The Myths of Argos

Phoroneus
Relief from Giotto's Campanile

The myths of Argos, a city in the northeast Peloponnese, are probably the most important in all of Greek myth. In these myths we find the stories of the famous heroes Perseus, Bellerophon, and Herakles, and also the Argive origin of the myths of Thebes, Crete, and Mycenae. The story begins with the river god Inachos, from whom all the people of Argos are descended. His son Phoroneus is the "first man" of the region, its Adam. He gathered people together after a great flood and taught them to live in cities, he was the first king, he discovered the use of fire and invented law-courts.

Early Greek myth had many Adams, as most regions had their own "first man." As the myths tended to merge into a panhellenic version, one of these first men (Deukalion, son of Prometheus) took precedence while the others faded into obscurity. Greek myth in general was not overly concerned with identifying the original mortal.

Zeus and Io

Zeus and Io
Jupiter and Io, espied by Juno Italian School

Four generations later another Inachos was king of Argos, and his daughter Io was a priestess of Hera. Zeus appeared to her in dreams and asked her to come to the meadow of nearby Lerna and become his lover. Hera, Zeus' jealous wife, changed Io into a half-cow, half-woman, and sent a stinging insect called the Oistros to chase her out of Argos. In her wanderings Io swam in the sea west of Greece (that's why it is called the Ionian Sea) and also swam across the waterway which separates Europe and Asia (that's why it is called the Bosphoros, which means "Cow-Crossing).

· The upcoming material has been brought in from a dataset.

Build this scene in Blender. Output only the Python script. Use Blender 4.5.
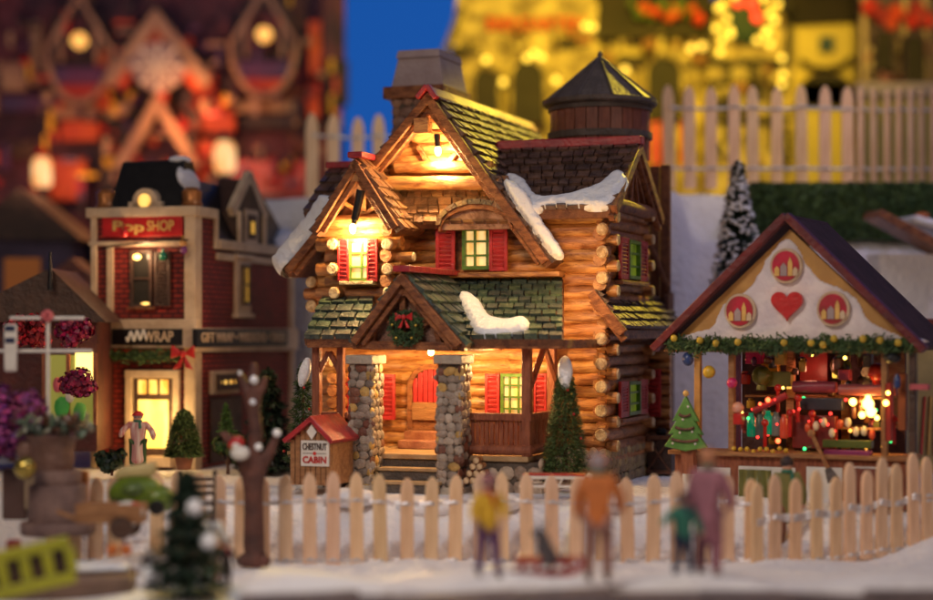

Eventually Io came to Egypt, where Zeus breathed on her and touched her; she regained her human form and became pregnant with a son Epaphos (whose name means "Touch"). Io married the king of Egypt and Epaphos married Memphis, a daughter of the river-god Nile. Their daughter Libya had an affair with Poseidon and gave birth to the twins Agenor and Belos.

The birth of twins is a recurrent and important occurrence in Argive myth. Almost always they quarrel, and then one stays as king while the other leaves to start a new kingdom elsewhere. In the case of Belos and Agenor, Belos stayed and ruled Egypt and Agenor went to Phoenicia.

It's at this point that the myths of Crete and Thebes are derived from the Argive story. Agenor's daughter Europa was carried off by Zeus to Crete, and their son was the famous king Minos. When Agenor sent his sons to look for their missing sister, one of them, Kadmos, eventually arrived in Greece and started the city of Thebes.

Danaos and his Daughters

Fernand Sabatté - The daughters of Danaus (c.1900)
Fernand Sabatté - The daughters of Danaus (c.1900)

Meanwhile Belos had twin sons, Aigyptos and Danaos. Danaos had fifty daughters, and Aigyptos had fifty sons, who were commanded by their father to marry their fifty cousins. At Danaos' urging, his daughters (the Danaids) refused to marry. Their father then invented big ships, so that he and his daughters could sail back to Argos, their ancestral home. They were pursued by their cousins, accompanied by an Egyptian army, and eventually (perhaps because of a war) were forced to marry. On the wedding night Danaos gave each of his daughters a dagger and commanded them to kill their new husbands while they slept. All the girls obeyed their father except one, Hypermestra, who fell in love with her new husband Lynkeus and spared his life. Danaos then held a race to obtain husbands for his other daughters; there were too few contestants (understandably), so he had to arrange a second race to marry them all off.

Belos is the Greek name for Baal, the Canaanite fertility god who appears in the Old Testament.